特別展で展示されている雑誌「日光」は1924年に創刊されたが、38巻を刊行しわずか3年で姿を消した。同雑誌には夕暮のほか釋超空、北原白秋、土岐善麿など当時の中堅歌人、小説家の島崎藤村、志賀直哉らも参加していた。
雑誌はB5判で、同図書館は36巻を所蔵している。創刊号には北原白秋、武者小路実篤、志賀直哉など作家や画家など30人が寄稿しているほか、夕暮、北原白秋などは毎号寄稿していることが分かる。しかし、紙質が劣化しているため同図書館での公開はされていない。
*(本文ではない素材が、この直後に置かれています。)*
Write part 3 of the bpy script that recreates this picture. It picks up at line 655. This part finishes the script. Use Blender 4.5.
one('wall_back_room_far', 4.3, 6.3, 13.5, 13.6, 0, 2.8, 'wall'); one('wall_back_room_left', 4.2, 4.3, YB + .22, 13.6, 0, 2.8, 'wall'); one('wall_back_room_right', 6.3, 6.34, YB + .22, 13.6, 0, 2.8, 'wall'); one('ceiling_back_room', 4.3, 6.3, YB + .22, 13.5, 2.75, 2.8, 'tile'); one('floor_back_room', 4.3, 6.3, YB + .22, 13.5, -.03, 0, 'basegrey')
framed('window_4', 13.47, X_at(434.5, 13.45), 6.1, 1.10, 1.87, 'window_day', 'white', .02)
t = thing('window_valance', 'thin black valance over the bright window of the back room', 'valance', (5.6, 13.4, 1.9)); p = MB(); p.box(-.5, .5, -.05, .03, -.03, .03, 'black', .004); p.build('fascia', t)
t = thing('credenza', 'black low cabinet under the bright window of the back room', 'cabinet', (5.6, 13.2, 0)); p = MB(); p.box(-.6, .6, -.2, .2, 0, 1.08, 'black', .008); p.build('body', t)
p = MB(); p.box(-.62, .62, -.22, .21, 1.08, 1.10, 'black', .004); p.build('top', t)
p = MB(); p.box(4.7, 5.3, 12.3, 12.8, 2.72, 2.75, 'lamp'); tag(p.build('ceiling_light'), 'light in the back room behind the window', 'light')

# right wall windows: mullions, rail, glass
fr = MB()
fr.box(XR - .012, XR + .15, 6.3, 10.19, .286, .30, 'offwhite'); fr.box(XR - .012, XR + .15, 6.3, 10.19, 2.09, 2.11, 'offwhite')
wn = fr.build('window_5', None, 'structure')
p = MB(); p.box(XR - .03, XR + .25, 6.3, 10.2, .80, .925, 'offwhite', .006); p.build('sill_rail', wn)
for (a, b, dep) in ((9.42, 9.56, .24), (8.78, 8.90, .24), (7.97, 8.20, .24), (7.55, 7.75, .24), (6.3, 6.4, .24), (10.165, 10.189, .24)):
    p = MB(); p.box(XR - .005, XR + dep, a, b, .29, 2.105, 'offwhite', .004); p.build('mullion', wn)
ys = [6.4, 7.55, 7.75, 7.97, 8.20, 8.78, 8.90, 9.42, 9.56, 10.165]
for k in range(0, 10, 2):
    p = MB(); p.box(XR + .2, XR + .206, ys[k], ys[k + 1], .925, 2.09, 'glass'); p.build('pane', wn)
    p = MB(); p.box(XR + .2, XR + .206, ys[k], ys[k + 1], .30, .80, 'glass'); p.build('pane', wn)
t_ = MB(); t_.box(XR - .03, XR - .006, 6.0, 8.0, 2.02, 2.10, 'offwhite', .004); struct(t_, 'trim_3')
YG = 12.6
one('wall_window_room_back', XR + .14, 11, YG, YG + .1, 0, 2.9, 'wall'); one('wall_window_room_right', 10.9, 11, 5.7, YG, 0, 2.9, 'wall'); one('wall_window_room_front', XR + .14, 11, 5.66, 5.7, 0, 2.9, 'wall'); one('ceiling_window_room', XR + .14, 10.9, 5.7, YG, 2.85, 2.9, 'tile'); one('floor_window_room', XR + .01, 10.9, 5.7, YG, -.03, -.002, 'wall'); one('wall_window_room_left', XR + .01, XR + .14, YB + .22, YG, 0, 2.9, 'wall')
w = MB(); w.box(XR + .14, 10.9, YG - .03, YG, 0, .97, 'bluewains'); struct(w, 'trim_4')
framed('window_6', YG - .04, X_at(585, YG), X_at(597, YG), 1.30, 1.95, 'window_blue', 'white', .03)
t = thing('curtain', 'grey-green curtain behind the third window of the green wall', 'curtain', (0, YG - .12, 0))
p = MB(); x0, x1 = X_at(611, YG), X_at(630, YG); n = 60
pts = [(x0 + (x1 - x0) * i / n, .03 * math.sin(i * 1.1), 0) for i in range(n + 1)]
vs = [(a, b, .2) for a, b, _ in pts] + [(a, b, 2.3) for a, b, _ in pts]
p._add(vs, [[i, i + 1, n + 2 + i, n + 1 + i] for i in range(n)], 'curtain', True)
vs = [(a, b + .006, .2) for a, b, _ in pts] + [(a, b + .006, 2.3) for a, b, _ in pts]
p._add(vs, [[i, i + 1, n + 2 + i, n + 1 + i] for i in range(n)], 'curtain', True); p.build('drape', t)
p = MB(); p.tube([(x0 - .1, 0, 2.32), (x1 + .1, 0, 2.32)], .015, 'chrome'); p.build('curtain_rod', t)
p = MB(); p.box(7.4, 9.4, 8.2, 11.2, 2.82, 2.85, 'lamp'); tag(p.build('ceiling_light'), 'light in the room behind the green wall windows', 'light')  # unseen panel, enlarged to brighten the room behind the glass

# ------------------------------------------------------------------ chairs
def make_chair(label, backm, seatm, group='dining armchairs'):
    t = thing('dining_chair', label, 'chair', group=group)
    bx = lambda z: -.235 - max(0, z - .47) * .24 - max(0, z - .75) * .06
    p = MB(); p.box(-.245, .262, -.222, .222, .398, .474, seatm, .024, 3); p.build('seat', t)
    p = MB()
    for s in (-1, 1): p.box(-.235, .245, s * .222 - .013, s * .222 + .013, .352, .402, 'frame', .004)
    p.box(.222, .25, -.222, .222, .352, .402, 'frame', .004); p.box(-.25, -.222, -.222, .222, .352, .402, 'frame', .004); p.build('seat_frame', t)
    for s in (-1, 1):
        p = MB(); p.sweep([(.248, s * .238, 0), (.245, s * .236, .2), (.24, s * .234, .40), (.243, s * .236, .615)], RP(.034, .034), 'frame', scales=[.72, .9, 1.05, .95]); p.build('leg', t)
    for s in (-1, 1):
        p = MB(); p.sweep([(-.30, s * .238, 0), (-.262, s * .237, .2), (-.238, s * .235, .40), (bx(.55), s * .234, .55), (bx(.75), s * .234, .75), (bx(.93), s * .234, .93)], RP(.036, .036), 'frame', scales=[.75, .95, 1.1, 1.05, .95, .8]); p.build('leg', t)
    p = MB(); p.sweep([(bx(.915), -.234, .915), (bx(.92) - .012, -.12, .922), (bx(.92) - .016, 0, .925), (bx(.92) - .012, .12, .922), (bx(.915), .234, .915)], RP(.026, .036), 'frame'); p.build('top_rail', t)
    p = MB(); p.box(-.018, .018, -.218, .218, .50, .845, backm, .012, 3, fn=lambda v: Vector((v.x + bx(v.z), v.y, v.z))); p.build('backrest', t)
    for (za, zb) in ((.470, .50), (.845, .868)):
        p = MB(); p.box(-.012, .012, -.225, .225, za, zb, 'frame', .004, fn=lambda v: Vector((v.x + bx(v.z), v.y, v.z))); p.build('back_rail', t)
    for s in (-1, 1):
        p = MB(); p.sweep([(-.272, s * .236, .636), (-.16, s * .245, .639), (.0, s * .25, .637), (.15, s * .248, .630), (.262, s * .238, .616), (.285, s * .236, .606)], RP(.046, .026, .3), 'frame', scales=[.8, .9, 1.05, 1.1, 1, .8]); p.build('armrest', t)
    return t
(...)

特別展では、雑誌のほか、夕暮や北原白秋、折口信夫、川田順などの歌集も展示されている。また、12月11日午後2時から、市文化会館小ホールで、岡野弘彦・国学院大学名誉教授による「前田夕暮と釋超空(折口信夫)―雑誌『日光』の歌人たち」と題する特別講演が行われる。入場無料。
◆前田 夕暮(1883~1951) 現在の秦野市南矢名の農家の長男として生まれる。没するまで3万首の短歌を残す。